5-7ghz and yet i still find no scenario to replace my pIII .5ghz. other than games but i dont game that much anyhoo
For The Best Jazz/Hip-hop fusion > COlD DUCK
We all know that Intel is going to come out with something faster and better than the current P4. But what matters is what is shipping, not rumors companies place with tech column writers in order to scare people away from their competitors. Apple made a lot of noise about the G5, which ended up basically just keeping up with the x86 world in terms of speed, and Intel made a lot of noise about the P4 and that was a disappointment, too. When the P5 ships and how well it will perform remains to be seen.
Umm.. My first PC had 640kb of RAM, which wasn't that bad -86. Now one could copy it 200 times in the cache of the P5.. I wonder, are we 200 times happier now? :)
Reading these amazing specs, with the attendant oohs and aahs and lots of ifs thrown in --"it seems, it could be" -- this gives me the feeling that it might just be vapourware, brought out at this time in the time honoured tradition of microsoft announcing products that do not even exist beyond specification form simply for the reason of cornering the market. AMD's Opteron and IBM's PPC 970 (G5 in Apple's Macs) are getting more press than the desasterous Itanium or even the Itanium2 for that matter.
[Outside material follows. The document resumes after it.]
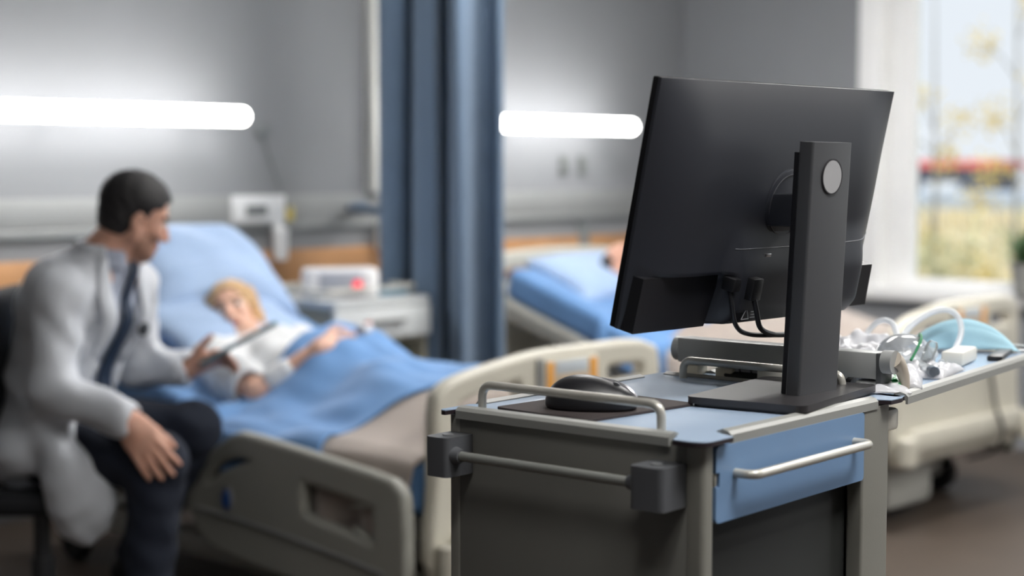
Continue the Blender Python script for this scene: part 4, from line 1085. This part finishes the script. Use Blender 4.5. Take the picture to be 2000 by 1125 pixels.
for s in (-1, 1): v.cap(H2_.p(s*.066, .022, .05), H2_.p(s*.080, -.012, -.09), .026*k, .020*k, .02)
v.ell(H2_.p(0, .085, -.022), A(.060, .075, .088)*k, .015, 's', R)
v.mesh('hair', mat('hair_blond', (206, 170, 126), 0.55, vary=.25, vscale=60, bump=.7, bscale=160), .005, wo, disp=lambda X, Y, Z: .003*np.sin(X*130+Z*40)*np.sin(Y*110+Z*90))
m_gown = mat('gown_white', (222, 224, 226), 0.88, vary=.02, bump=.2, bscale=40)
v = Vol(); limb(v, [hipc, wai, ches, nk+A(0, -.03, -.03)], [.135, .118, .118, .062], .05); v.cap(sL, sR, .072, .072, .04); v.ell(hipc, (.185, .14, .118), .05)
limb(v, [sL, sL*.30+eL*.70+A(-.01, -.01, .0)], [.075, .078], .04); limb(v, [sR, sR*.35+eR*.65+A(.01, 0, 0)], [.075, .075], .04)
v.cap(nk+A(0, .02, .03), nk+A(-.02, -.05, .12), .066, .075, .01, 's'); v.cap(sL*.28+eL*.72, eL+(eL-sL)*.3, .05, .058, .008, 's'); v.cap(sR*.33+eR*.67, eR+(eR-sR)*.3, .05, .056, .008, 's')
v.mesh('gown', m_gown, .0075, wo, disp=lambda X, Y, Z: .006*np.sin(X*36+Y*30+1.2*np.sin(Y*19-X*8))+.003*np.sin(Y*70-X*33))
v = Vol(); a_ = eL*.72+wL*.28; b_ = eL*.52+wL*.48; v.cap(a_, b_, .041, .038, 0); v.mesh('bandage', mat('bandage_white', (226, 228, 230), .9), .006, wo)
# finger clip sensor with red tip
fs = thing('pulse_sensor', 'white finger pulse sensor with red tip by the woman\'s hand', 'medical device', tuple(A(*BED1)+A(.065, .85, .812)), .4)
MB().box((-.035, -.018, -.014), (.03, .018, .016), .008).build('clip_shell', m_dev, fs); MB().box((.012, -.010, .010), (.034, .010, .024), .005).build('red_tip', mat('tip_red', (190, 84, 84), .4), fs)

# ---- the man in the far bed, mostly behind the monitor
ma = thing('person', 'balding man lying in the far bed, half hidden by the monitor', 'person', BED2)
H3 = Head((-.035, 1.60, .885), (.10, -.55, .80), (.0, .85, .5), 1.0)
h_, w_, c_, n_ = A(.03, .84, .65), A(.03, 1.0, .68), A(.03, 1.2, .74), A(.0, 1.44, .81)
v = Vol(); H3.add(v, n_, .06); limb(v, [h_, w_, c_, n_], [.13, .12, .125, .07], .06); v.cap(A(-.17, 1.36, .79), A(.22, 1.36, .79), .07, .07, .05)
limb(v, [A(-.17, 1.36, .79), A(-.23, 1.06, .62), A(-.20, .80, .58)], [.05, .042, .03]); limb(v, [A(.22, 1.36, .79), A(.28, 1.06, .62), A(.24, .80, .58)], [.05, .042, .03])
for s in (-1, 1): limb(v, [h_+A(s*.09, 0, 0), A(.03+s*.10, .46, .64), A(.03+s*.08, .14, .60)], [.08, .058, .04])
v.mesh('body', None, .007, ma, mats=[m_skin, m_lips, m_brow, m_eyew, m_iris, m_beard], pick=H3.pick(True), smooth=1)
v = Vol(); R = H3.R
v.ell(H3.p(0, -.016, .030), (.080, .103, .086), 0, 'u', R); v.ell(H3.p(0, -.04, -.03), (.070, .06, .06), .03, 'u', R)
v.box(H3.p(0, .10, .02), (.15, .09, .2), .02, .012, 's', R); v.ell(H3.p(0, .02, .12), (.055, .10, .06), .01, 's', R); v.box(H3.p(0, 0, -.15), (.15, .2, .07), .01, .012, 's', R)
v.mesh('hair', mat('hair_dark_brown', (52, 44, 42), .6, vary=.2, vscale=90), .006, ma)
v = Vol(); limb(v, [h_, w_, c_, n_+A(0, -.03, -.03)], [.145, .135, .142, .085], .06); v.cap(A(-.17, 1.36, .79), A(.22, 1.36, .79), .085, .085, .05)
limb(v, [A(-.17, 1.36, .79), A(-.24, 1.12, .70)], [.078, .075], .03); limb(v, [A(.22, 1.36, .79), A(.29, 1.12, .70)], [.078, .075], .03); v.cap(n_+A(0, .0, .05), n_+A(0, -.06, .15), .07, .08, .01, 's')
v.mesh('gown', mat('gown_blue', (120, 158, 208), .88, vary=.04, bump=.2, bscale=40), .009, ma, disp=lambda X, Y, Z: .005*np.sin(X*36+Y*30+1.2*np.sin(Y*19-X*8)))
# ------------------------------------------------------------------ things on the overbed table
m_kb = mat('keyboard_black', (34, 34, 38), 0.45); m_key = mat('keycap_grey', (172, 172, 176), 0.5)
kb = thing('keyboard', 'small dark keyboard lying behind the grey beam on the table', 'keyboard', tp(.150, .190, ZW+.012), math.radians(9.5-4)); kb.rotation_euler[1] = -.30
MB().box((-.055, -.10, 0), (.055, .10, .010), .003).build('keyboard_base', m_kb, kb)
for i in range(5):
    for j in range(10):
        x = -.045+i*.0205; y = -.09+j*.0187
        MB().prism([(x, y), (x+.0165, y), (x+.0165, y+.0155), (x, y+.0155)], .010, .0145).build('key', m_key, kb, smooth=False)
m_box = mat('carton_white', (226, 224, 216), 0.5)
o = MB().box((-.022, -.028, 0), (.022, .028, .02), .004).build('dispenser', m_box, None, True, tp(.098, .200, ZW+.0005), math.radians(12)); tag(o, 'small off-white block under the grey beam beside the keyboard', 'box')
# clear oxygen mask
m_clear = clear_mat('clear_vinyl', (246, 249, 250), 0.35, 0.12, 0.16)
m_bag = clear_mat('white_film', (250, 250, 252), 0.45, 0.16, 0.55)
m_hose = clear_mat('milky_hose', (244, 246, 248), 0.3, 0.15, 0.70)
om = thing('oxygen_mask', 'clear oxygen mask with green strap lying on the table', 'oxygen mask', tp(.335, .105, ZW+.001), math.radians(20))
v = Vol().ell((0, 0, .012), (.062, .046, .042), k=0).cap((.04, 0, .02), (.075, -.01, .012), .014, .011, k=.02).box((0, 0, -.05), (.2, .2, .05), 0, k=.004, op='s')
v.mesh('mask_shell', m_clear, .0035, om)
MB().tube([Vector(q) for q in spline([(-.055, -.02, .02), (-.02, -.028, .046), (.02, -.02, .052), (.055, -.012, .034)], 8, False)], .0022, 8).build('strap', mat('strap_green', (24, 128, 78), 0.5), om)
MB().lathe([(0, 0), (.009, 0), (.009, .03), (.006, .036), (0, .036)], seg=16, M=Matrix.Translation((-.02, -.035, .012)) @ Matrix.Rotation(math.radians(20), 4, 'X')).build('mask_valve', m_clear, om)
mb = MB(); mb.tube([(.07+i*.004, -.012-.001*i, .012) for i in range(12)], [.0085+.0018*(i % 2) for i in range(12)], 14); mb.build('swivel_connector', m_hose, om)
def hose(pts, r, lab):
    o0 = Vector(pts[0]); o = MB().tube([Vector(q)-o0 for q in spline(pts, 10, False)], r, 14).build('tubing', m_hose, None, True, o0); return tag(o, lab, 'tubing', None)
q = lambda s, t, z: tuple(tp(s, t, z))
hose([q(.38, .215, ZW+.006), q(.435, .225, ZW+.010), q(.474, .222, ZW+.036), q(.474, .200, ZW+.058), q(.450, .168, ZW+.057), q(.405, .138, ZW+.026), q(.37, .118, ZW+.006), q(.30, .125, ZW+.006)], .0046, 'lower white tubing loop arching beside the grey beam end')
hose([q(.36, .17, ZW+.0065), q(.42, .155, ZW+.018), q(.50, .155, ZW+.052), q(.565, .135, ZW+.072), q(.585, .112, ZW+.066), q(.565, .095, ZW+.040), q(.50, .085, ZW+.013), q(.40, .07, ZW+.0065)], .0048, 'taller white tubing loop arching in front of the blue face mask')
def pouch(c, w, l, h, yaw, seed, lab, m=None):
    a = np.linspace(-1, 1, 29); U, V = np.meshgrid(a, a, indexing='ij'); e = np.clip((1-np.abs(U)**4)*(1-np.abs(V)**4), 0, 1)**.7
    n = wav(U*2.4, V*2.4, seed, 1.15)
    P = np.stack([U*w/2, V*l/2, .0012+h*e*(0.60+0.42*n).clip(0.05)], -1)
    o = grid_mesh('pouch', P, m or m_bag, None, .0012); o.location = tp(*c); o.rotation_euler = (0, 0, math.radians(9.5+yaw)); return tag(o, lab, 'medical pouch', None)
pouch((.16, .065, ZW+.001), .12, .10, .030, 20, 4, 'crumpled white film pouch at the near left corner of the table')
pouch((.25, .150, ZW+.001), .14, .11, .040, -15, 9, 'crumpled white film pouch under the lower tubing loop')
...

My feeling is that while Intel is probably less worried about the G5/PPC 970 as their marketshare is very small, but is more worried about the effect a successful Opteron could have on the market, on the one hand not needing special recoding for 64 bit apps (compatible to x86 32bit) and more importantly what the Opterons could do to the server market, causing companies to switch their 32 bit Xeon stuff to 64 bit Opteron with little effort and low price.
I seriously doubt that all of a sudden next year, CPUs will be on the market running at 5 to 7 GHz without having serious cooling problems or running away from memory.
So, in summary, I think it's Intel's marketing department in microsoft mode:Vapourware.